The entries below are to be transcribed in full, without their images.

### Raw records

* Begin *

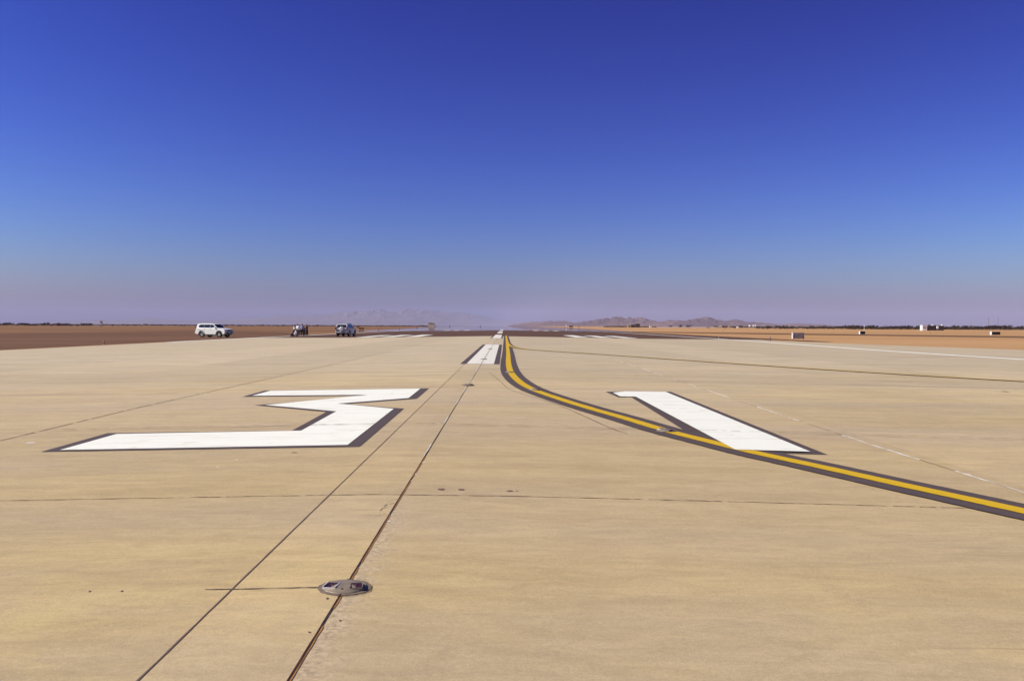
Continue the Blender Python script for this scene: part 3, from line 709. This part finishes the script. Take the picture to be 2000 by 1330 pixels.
# dark bag standing left of the feet
o = empty('bag', pl(571.2, 132.9), R(10), label='slumped black bag on the ground at the left end of the group', cat='bag')
bm = newbm(); prism_layers(bm, [(-.13, [(-.26, .0), (.24, .0), (.22, .25), (.12, .46), (.0, .44), (-.18, .18)]), (.0, [(-.30, .0), (.28, .0), (.26, .28), (.13, .52), (.0, .50), (-.22, .22)]), (.13, [(-.26, .0), (.24, .0), (.22, .25), (.12, .46), (.0, .44), (-.18, .18)])])
link('bag_body', bm, M['shirtd'], o)
bm = newbm()
hpn = [(.0, 0, .48), (.02, 0, .58), (.08, 0, .62), (.14, 0, .58), (.14, 0, .49)]
for a, b in zip(hpn, hpn[1:]): cyl(bm, a, b, .012, n=8)
link('bag_handle', bm, M['plastic'], o)

# ---------------------------------------------------------------- signs, markers
def sign(px, Y, wd, h, th, face, label, rz=0, posts=True, cap=True):
    p = AT(px, Y, -.38); o = empty('airfield_sign', p, rz, label=label, cat='sign', group='airfield signs seen from behind')
    z0 = .12
    bm = newbm(); box(bm, -wd/2, wd/2, -th/2, th/2, z0, z0+h); pn = link('sign_panel', bm, face, o); pn.modifiers.new('b', 'BEVEL').width = .012
    if cap:
        bm = newbm(); box(bm, -wd/2-.10, -wd/2-.003, -th/2-.03, th/2+.03, z0-.02, z0+h+.02); link('end_cap', bm, M['signwhite'], o)
    for x in (-wd/2+.12, 0, wd/2-.12):
        bm = newbm(); cyl(bm, (x, 0, 0), (x, 0, z0+.01), .035, n=10); link('leg', bm, M['steel'], o)
    return o
s1 = sign(1561, 122, 1.52, .80, .26, M['signgrey'], 'grey airfield sign with a rusty corner, nearest of the three on the sand')
bm = newbm(); box(bm, .56, .68, -.16, -.131, .02, .55); link('rusty_bracket', bm, M['rust'], s1)
bm = newbm(); box(bm, -.74, -.62, -.145, -.131, .14, .60); link('rusty_bracket', bm, M['rust'], s1)
for z in (.18, .46, .74):
    bm = newbm(); box(bm, -.88, -.863, -.16, -.155, z, z+.1); link('bolt_plate', bm, M['plastic'], s1)
sign(1686.5, 205, 1.15, .66, .5, M['signblack'], 'small black sign box on the dirt track below the slim white pole')
sign(1948.5, 203, 1.95, .66, .6, M['signblack'], 'wide black sign box with a white end near the right edge')
def marker(px, Y, h, r, mat, name, label, cat, ball=False, group=None, head=None):
    p = AT(px, Y, -.38)
    if p.x > -33 and p.x < 32: p.z = zp(p.x)
    o = empty(name, p, label=label, cat=cat, group=group)
    bm = newbm(); cyl(bm, (0, 0, 0), (0, 0, .03), r*2.2, r*2.0, 14); link('base_plate', bm, M['steel'], o)
    bm = newbm(); cyl(bm, (0, 0, .03), (0, 0, h*.75), r*.8, r*.7, 12); link('post', bm, mat, o)
    bm = newbm()
    if ball: bmesh.ops.create_uvsphere(bm, u_segments=14, v_segments=8, radius=r*1.6, matrix=Matrix.Translation((0, 0, h*.75+r)))
    else: lathe(bm, [(0, h*.75), (r, h*.75), (r*1.1, h*.9), (r*.7, h), (0, h)], 12)
    link('lamp_head', bm, head or mat, o, smooth=ball)
    return o
eg = 'edge lights beside the runway'
marker(205.8, 76, .22, .055, M['orange'], 'edge_light', 'small orange light on the brown ground at far left', 'edge light', True, eg)
marker(1505.5, 103.5, .52, .045, M['blue'], 'edge_marker', 'dark blue post beside the concrete, left of the grey sign', 'marker')
marker(1405, 128, .34, .05, M['tan'], 'edge_light', 'pale small light beside the right edge stripe on the shoulder', 'edge light', False, eg)
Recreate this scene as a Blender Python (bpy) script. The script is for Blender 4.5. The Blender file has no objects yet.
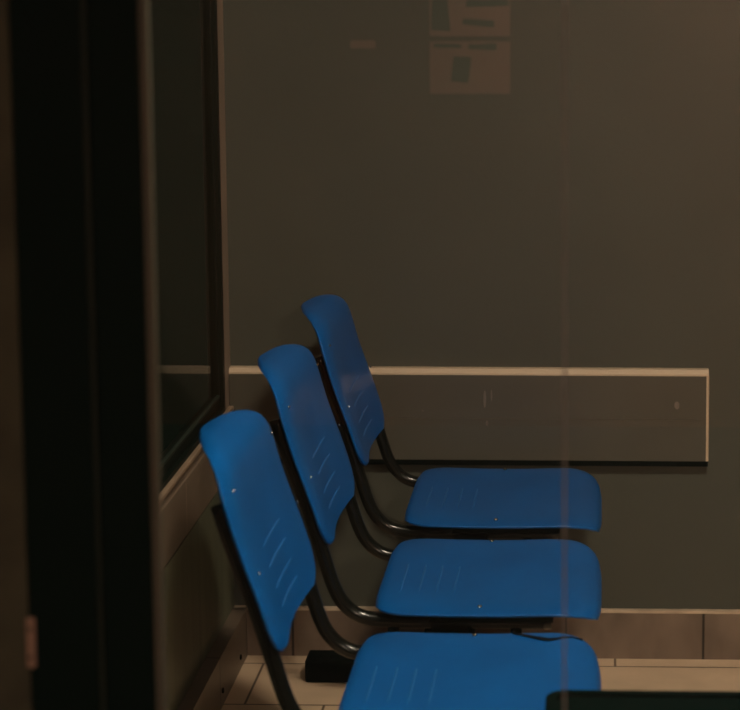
import bpy, bmesh, math
from mathutils import Vector, Matrix

scn = bpy.context.scene
COL = scn.collection
PI = math.pi

# ------------------------------------------------------------------ materials
def mat(name, rgb, rough=.5, metal=0., spec=.5, noise=0., nscale=8., bump=0., bscale=60., coat=0., stretch=(1, 1, 1)):
    m = bpy.data.materials.new(name); m.use_nodes = True
    nt = m.node_tree; b = nt.nodes['Principled BSDF']
    b.inputs['Base Color'].default_value = (*rgb, 1)
    b.inputs['Roughness'].default_value = rough
    b.inputs['Metallic'].default_value = metal
    b.inputs['Specular IOR Level'].default_value = spec
    b.inputs['Coat Weight'].default_value = coat
    tc = nt.nodes.new('ShaderNodeTexCoord')
    mp = nt.nodes.new('ShaderNodeMapping'); mp.inputs['Scale'].default_value = stretch
    nt.links.new(tc.outputs['Object'], mp.inputs['Vector'])
    if noise:
        n = nt.nodes.new('ShaderNodeTexNoise'); n.inputs['Scale'].default_value = nscale
        n.inputs['Detail'].default_value = 5
        r = nt.nodes.new('ShaderNodeMapRange')
        r.inputs['From Min'].default_value = .3; r.inputs['From Max'].default_value = .7
        r.inputs['To Min'].default_value = 1 - noise; r.inputs['To Max'].default_value = 1 + noise
        mx = nt.nodes.new('ShaderNodeVectorMath'); mx.operation = 'SCALE'
        mx.inputs[0].default_value = rgb
        nt.links.new(mp.outputs[0], n.inputs['Vector'])
        nt.links.new(n.outputs['Fac'], r.inputs['Value'])
        nt.links.new(r.outputs[0], mx.inputs['Scale'])
        nt.links.new(mx.outputs[0], b.inputs['Base Color'])
    if bump:
        n2 = nt.nodes.new('ShaderNodeTexNoise'); n2.inputs['Scale'].default_value = bscale
        nt.links.new(mp.outputs[0], n2.inputs['Vector'])
        bp = nt.nodes.new('ShaderNodeBump'); bp.inputs['Strength'].default_value = bump
        bp.inputs['Distance'].default_value = .002
        nt.links.new(n2.outputs['Fac'], bp.inputs['Height'])
        nt.links.new(bp.outputs[0], b.inputs['Normal'])
    return m

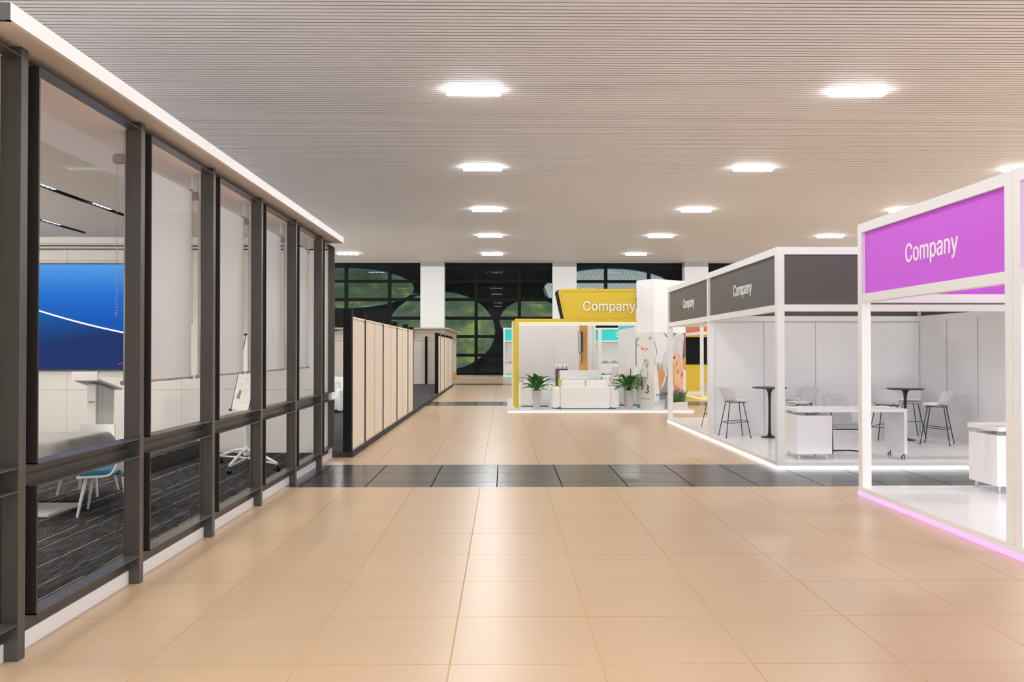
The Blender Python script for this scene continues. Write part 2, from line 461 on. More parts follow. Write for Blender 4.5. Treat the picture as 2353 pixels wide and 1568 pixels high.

* End *

### PROBLEM SOLUTION
Continue the Blender Python script for this scene: part 3, from line 709. This part finishes the script. Take the picture to be 2000 by 1330 pixels.
# dark bag standing left of the feet
o = empty('bag', pl(571.2, 132.9), R(10), label='slumped black bag on the ground at the left end of the group', cat='bag')
bm = newbm(); prism_layers(bm, [(-.13, [(-.26, .0), (.24, .0), (.22, .25), (.12, .46), (.0, .44), (-.18, .18)]), (.0, [(-.30, .0), (.28, .0), (.26, .28), (.13, .52), (.0, .50), (-.22, .22)]), (.13, [(-.26, .0), (.24, .0), (.22, .25), (.12, .46), (.0, .44), (-.18, .18)])])
link('bag_body', bm, M['shirtd'], o)
bm = newbm()
hpn = [(.0, 0, .48), (.02, 0, .58), (.08, 0, .62), (.14, 0, .58), (.14, 0, .49)]
for a, b in zip(hpn, hpn[1:]): cyl(bm, a, b, .012, n=8)
link('bag_handle', bm, M['plastic'], o)

# ---------------------------------------------------------------- signs, markers
def sign(px, Y, wd, h, th, face, label, rz=0, posts=True, cap=True):
    p = AT(px, Y, -.38); o = empty('airfield_sign', p, rz, label=label, cat='sign', group='airfield signs seen from behind')
    z0 = .12
    bm = newbm(); box(bm, -wd/2, wd/2, -th/2, th/2, z0, z0+h); pn = link('sign_panel', bm, face, o); pn.modifiers.new('b', 'BEVEL').width = .012
    if cap:
        bm = newbm(); box(bm, -wd/2-.10, -wd/2-.003, -th/2-.03, th/2+.03, z0-.02, z0+h+.02); link('end_cap', bm, M['signwhite'], o)
    for x in (-wd/2+.12, 0, wd/2-.12):
        bm = newbm(); cyl(bm, (x, 0, 0), (x, 0, z0+.01), .035, n=10); link('leg', bm, M['steel'], o)
    return o
s1 = sign(1561, 122, 1.52, .80, .26, M['signgrey'], 'grey airfield sign with a rusty corner, nearest of the three on the sand')
bm = newbm(); box(bm, .56, .68, -.16, -.131, .02, .55); link('rusty_bracket', bm, M['rust'], s1)
bm = newbm(); box(bm, -.74, -.62, -.145, -.131, .14, .60); link('rusty_bracket', bm, M['rust'], s1)
for z in (.18, .46, .74):
    bm = newbm(); box(bm, -.88, -.863, -.16, -.155, z, z+.1); link('bolt_plate', bm, M['plastic'], s1)
sign(1686.5, 205, 1.15, .66, .5, M['signblack'], 'small black sign box on the dirt track below the slim white pole')
sign(1948.5, 203, 1.95, .66, .6, M['signblack'], 'wide black sign box with a white end near the right edge')
def marker(px, Y, h, r, mat, name, label, cat, ball=False, group=None, head=None):
    p = AT(px, Y, -.38)
    if p.x > -33 and p.x < 32: p.z = zp(p.x)
    o = empty(name, p, label=label, cat=cat, group=group)
    bm = newbm(); cyl(bm, (0, 0, 0), (0, 0, .03), r*2.2, r*2.0, 14); link('base_plate', bm, M['steel'], o)
    bm = newbm(); cyl(bm, (0, 0, .03), (0, 0, h*.75), r*.8, r*.7, 12); link('post', bm, mat, o)
    bm = newbm()
    if ball: bmesh.ops.create_uvsphere(bm, u_segments=14, v_segments=8, radius=r*1.6, matrix=Matrix.Translation((0, 0, h*.75+r)))
    else: lathe(bm, [(0, h*.75), (r, h*.75), (r*1.1, h*.9), (r*.7, h), (0, h)], 12)
    link('lamp_head', bm, head or mat, o, smooth=ball)
    return o
eg = 'edge lights beside the runway'
marker(205.8, 76, .22, .055, M['orange'], 'edge_light', 'small orange light on the brown ground at far left', 'edge light', True, eg)
marker(1505.5, 103.5, .52, .045, M['blue'], 'edge_marker', 'dark blue post beside the concrete, left of the grey sign', 'marker')
marker(1405, 128, .34, .05, M['tan'], 'edge_light', 'pale small light beside the right edge stripe on the shoulder', 'edge light', False, eg)
Recreate this scene as a Blender Python (bpy) script. The script is for Blender 4.5. The Blender file has no objects yet.
import bpy, bmesh, math
from mathutils import Vector, Matrix

scn = bpy.context.scene
COL = scn.collection
PI = math.pi

# ------------------------------------------------------------------ materials
def mat(name, rgb, rough=.5, metal=0., spec=.5, noise=0., nscale=8., bump=0., bscale=60., coat=0., stretch=(1, 1, 1)):
    m = bpy.data.materials.new(name); m.use_nodes = True
    nt = m.node_tree; b = nt.nodes['Principled BSDF']
    b.inputs['Base Color'].default_value = (*rgb, 1)
    b.inputs['Roughness'].default_value = rough
    b.inputs['Metallic'].default_value = metal
    b.inputs['Specular IOR Level'].default_value = spec
    b.inputs['Coat Weight'].default_value = coat
    tc = nt.nodes.new('ShaderNodeTexCoord')
    mp = nt.nodes.new('ShaderNodeMapping'); mp.inputs['Scale'].default_value = stretch
    nt.links.new(tc.outputs['Object'], mp.inputs['Vector'])
    if noise:
        n = nt.nodes.new('ShaderNodeTexNoise'); n.inputs['Scale'].default_value = nscale
        n.inputs['Detail'].default_value = 5
        r = nt.nodes.new('ShaderNodeMapRange')
        r.inputs['From Min'].default_value = .3; r.inputs['From Max'].default_value = .7
        r.inputs['To Min'].default_value = 1 - noise; r.inputs['To Max'].default_value = 1 + noise
        mx = nt.nodes.new('ShaderNodeVectorMath'); mx.operation = 'SCALE'
        mx.inputs[0].default_value = rgb
        nt.links.new(mp.outputs[0], n.inputs['Vector'])
        nt.links.new(n.outputs['Fac'], r.inputs['Value'])
        nt.links.new(r.outputs[0], mx.inputs['Scale'])
        nt.links.new(mx.outputs[0], b.inputs['Base Color'])
    if bump:
        n2 = nt.nodes.new('ShaderNodeTexNoise'); n2.inputs['Scale'].default_value = bscale
        nt.links.new(mp.outputs[0], n2.inputs['Vector'])
        bp = nt.nodes.new('ShaderNodeBump'); bp.inputs['Strength'].default_value = bump
        bp.inputs['Distance'].default_value = .002
        nt.links.new(n2.outputs['Fac'], bp.inputs['Height'])
        nt.links.new(bp.outputs[0], b.inputs['Normal'])
    return m

The Blender Python script for this scene continues. Write part 2, from line 461 on. More parts follow. Write for Blender 4.5. Treat the picture as 2353 pixels wide and 1568 pixels high.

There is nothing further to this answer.